The judgment is affirmed.

In this opinion the other judges concurred.

General Statutes § 53a-49 provides in pertinent part; “(a) A person is guilty of an attempt to commit a crime if, acting with the kind of mental *538state required for commission of the crime, he . . . (2) intentionally does or omits to do anything which, under the circumstances as he believes them to be, is an act or omission constituting a substantial step in a course of conduct planned to culminate in his commission of the crime.”

General Statutes § 21a-278 provides in pertinent part: “(b) Any person who manufactures, distributes, sells, prescribes, dispenses, compounds, transports with the intent to sell or dispense, possesses with the intent to sell or dispense, offers, gives or administers to another person any narcotic substance . . . except as authorized in this chapter, and who is not at the time of such action a drug-dependent person . . . shall be imprisoned . . . .”

General Statutes § 53a-48 (a) provides: “A person is guilty of conspiracy when, with intent that conduct constituting a crime be performed, he agrees with one or more persons to engage in or cause the performance of such conduct, and any one of them commits an overt act in pursuance of such conspiracy.”

General Statutes § 21a-279 provides in pertinent part: “(a) Any person who possesses or has under his control any quantity of any narcotic substance, except as authorized in this chapter . . . may be imprisoned. . . .”

The defendant also argued in Ms brief that the state lacked good cause for the amendment, but withdrew this issue at oral argument. The state had claimed that it learned of the informant Rivera’s participation on the eve of trial and after jury selection.

In Anderson, the Supreme Court specifically ruled on the amendment of a bill of particulars. The court noted, however, that Practice Book § 624 applied equally to informations and bills of particulars. State v. Anderson, supra, 211 Conn. 29-30 n.13.

In State v.

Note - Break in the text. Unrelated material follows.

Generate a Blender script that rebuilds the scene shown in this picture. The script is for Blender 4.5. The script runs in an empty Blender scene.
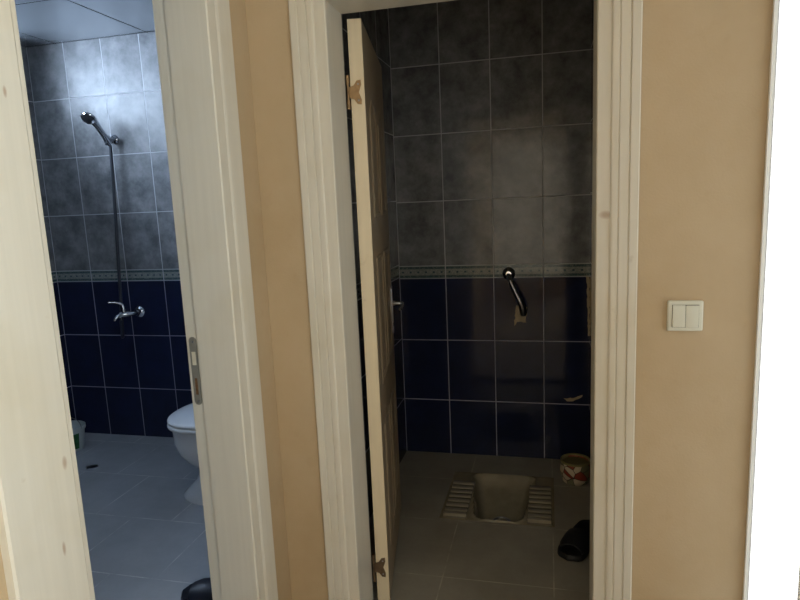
import bpy, bmesh, math, random
from mathutils import Vector, Matrix
random.seed(4)
S = bpy.context.scene
COL = S.collection
PI = math.pi
CAM_H = 1.378

# ------------------------------------------------------------------ materials
def srgb(r, g, b):
    f = lambda c: ((c / 255 + .055) / 1.055) ** 2.4 if c > 10 else c / 255 / 12.92
    return (f(r), f(g), f(b), 1)

class N:
    """small node helper"""
    def __init__(s, name):
        s.m = bpy.data.materials.new(name); s.m.use_nodes = True
        s.t = s.m.node_tree; s.b = s.t.nodes['Principled BSDF']; s.out = s.t.nodes['Material Output']
    def n(s, kind, **kw):
        x = s.t.nodes.new(kind)
        for k, v in kw.items(): setattr(x, k, v)
        return x
    def put(s, sock, v):
        if hasattr(v, 'is_output') or isinstance(v, bpy.types.NodeSocket): s.t.links.new(v, sock)
        else: sock.default_value = v
    def math(s, op, a, b=0.0, c=None):
        x = s.n('ShaderNodeMath', operation=op)
        s.put(x.inputs[0], a); s.put(x.inputs[1], b)
        if c is not None: s.put(x.inputs[2], c)
        return x.outputs[0]
    def mix(s, f, a, b, blend='MIX'):
        x = s.n('ShaderNodeMix', data_type='RGBA', blend_type=blend)
        s.put(x.inputs[0], f); s.put(x.inputs[6], a); s.put(x.inputs[7], b)
        return x.outputs[2]
    def pos(s):
        g = s.n('ShaderNodeNewGeometry'); x = s.n('ShaderNodeSeparateXYZ')
        s.t.links.new(g.outputs['Position'], x.inputs[0]); s.P = g.outputs['Position']
        s.Nn = g.outputs['True Normal']
        return x.outputs[0], x.outputs[1], x.outputs[2]
    def noise(s, scale, detail=4, rough=.6, vec=None):
        x = s.n('ShaderNodeTexNoise'); x.inputs['Scale'].default_value = scale
        x.inputs['Detail'].default_value = detail; x.inputs['Roughness'].default_value = rough
        if vec is not None: s.t.links.new(vec, x.inputs['Vector'])
        return x.outputs[0]
    def ramp(s, f, lo, hi):
        x = s.n('ShaderNodeMapRange'); x.inputs[1].default_value = lo; x.inputs[2].default_value = hi
        x.clamp = True; s.put(x.inputs[0], f); return x.outputs[0]
    def bump(s, h, strength=.2, dist=.002):
        x = s.n('ShaderNodeBump'); x.inputs['Strength'].default_value = strength
        x.inputs['Distance'].default_value = dist; s.put(x.inputs['Height'], h)
        s.t.links.new(x.outputs[0], s.b.inputs['Normal']); return x
    def set(s, col=None, rough=None, metal=None, spec=None, coat=None):
        for k, v in (('Base Color', col), ('Roughness', rough), ('Metallic', metal), ('Specular IOR Level', spec), ('Coat Weight', coat)):
            if v is not None: s.put(s.b.inputs[k], v)
        return s.m

def plain(name, col, rough=.5, metal=0, var=.08, scale=9, spec=.5, bump=0.0):
    n = N(name)
    c2 = tuple(x * (1 - var) for x in col[:3]) + (1,)
    tc = n.n('ShaderNodeTexCoord').outputs['Object']
    nz = n.noise(scale, vec=tc)
    n.set(n.mix(n.ramp(nz, .35, .65), col, c2), rough, metal, spec)
    if bump: n.bump(nz, bump)
    return n.m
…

DeMatteo, 186 Conn. 696, 702-703, 443 A.2d 915 (1982), our Supreme Court outlined the following four situations where prejudice to *546the defendant could outweigh the probative value of evidence: “(1) where the facts offered may unduly arouse the jury’s emotions, hostility or sympathy, (2) where the proof and answering evidence it provokes may create a side issue that will unduly distract the jury from the main issues, (3) where the evidence offered and the counterproof will consume an undue amount of time, and (4) where the defendant, having no reasonable ground to anticipate the evidence, is unfairly surprised and unprepared to meet it.” The defendant in this case appears to be claiming that the first two of these situations occurred in this case.